The area settled is on a relatively high plateau in northwestern Connecticut, about 1,500 feet above sea level. But the area is also surrounded by (what pass in Connecticut for) mountains, and receives very little sun. Agriculture was a problem from the start there, as the land first had to be cleared—today, pine trees grow densely there—and the rocky soil plowed. But this area also gets the worst of the Connecticut winters, which was a problem for the orchards Griffis and those who followed tried to plant.

Among those who followed were a throng of folks from the Dudley family, who came from nearby Cornwall and Guilford, Connecticut. Thanks to their numbers and their family reputation (it is said they descended from English royal stock), the town soon took its fateful name. I say "fateful" because things did not go well, as tends to happen with places later called ghost towns. It is said, after all, that the Dudley family was put under a curse for their participation in a plot to overthrow Henry VIII of England.

The town did not prosper as Griffis had planned. The townspeople farmed reasonably well, but were never blessed with bumper crops; they dammed rivers and built three mills, but were generally dependent on nearby Cornwall for most of their needs.

But the big thing was that strange things seemed to happen to the residents of Dudleytown. An early epidemic wiped out two of the town's families. Attacks by local tribes of Native Americans took the lives of some. The wife of a former aide to George Washington was killed by lightning on her home porch, and thereafter her husband went a little crazy. Mary Cheney, born in Dudleytown and later the wife of famed newspaperman and Presidential hopeful Horace Greeley, hanged herself. The town's last resident family, the Brophys, saw the mother die of consumption, the two children disappear into the woods, and the father—the sole survivor—torch their family home and vanish.

One of the major legends, and certainly one of the most well documented, concerns the wife of Dr. William Clark, a New York oncologist. Enamored of the area, he and some friends in 1924 formed the Dark Entry Forest Association (DEF) to buy the Dudleytown land for preservation purposes. Dr. Clark built a summer cabin there and brought his wife up one weekend. He was urgently summoned back to New York City and left his wife alone. Upon his return, she was found rocking and mumbling incoherently. She spent the rest of her life in a mental institution, and no satisfactory explanation for her illness was ever reached.

The DEF still owns the land, but recently closed the area to visitors. Apparently there had been much interest from aficionados of the occult, and the straw that broke the camel's back was the discovery of a bloody cow's spine. It is assumed the cow was slaughtered and used for some sort of dark ceremony.
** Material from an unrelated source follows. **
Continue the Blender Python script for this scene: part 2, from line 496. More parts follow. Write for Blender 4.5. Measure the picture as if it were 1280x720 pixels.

There are a lot of less credible stories about Dudleytown, which is now really just a series of building foundations and a haphazardly built and supposedly cursed stone dam (called "Witches' Dam"). The foundation of the Clark house is still visible. I have been there twice, and while some odd things happened on the trips, I can't say anything supernatural happened to me. A guy I knew took a stone as a souvenir from the Witches' Dam and was arrested soon after for drug possession, but I don't think this can be attributed to ghosts. Both times I camped there (separated by about three years) there was a campfire in the same place which could not be put out. And I know how to put a damn fire out. At the time of my first trip, I imagined I saw a ghost dog, of all things, but I was also sitting on a building foundation in the middle of the night—to tempt the spirits—and the power of suggestion is very strong.

If you know someone from the area, you will hear similar stories, some historical: such as the late 19th-century witch trial which resulted in the accused woman's head being blown up by a torrent of water, or perhaps the murder mystery involving brothers who made charcoal. Or maybe even the bit about how hallucinogenic mold caused a frenzy among the townspeople.

It's too bad you can't go there yourself anymore, because it's actually a beautiful piece of land. You'll just have to take others' word for it that Dudleytown is or is not haunted. I vote no, but that doesn't mean it ain't weird.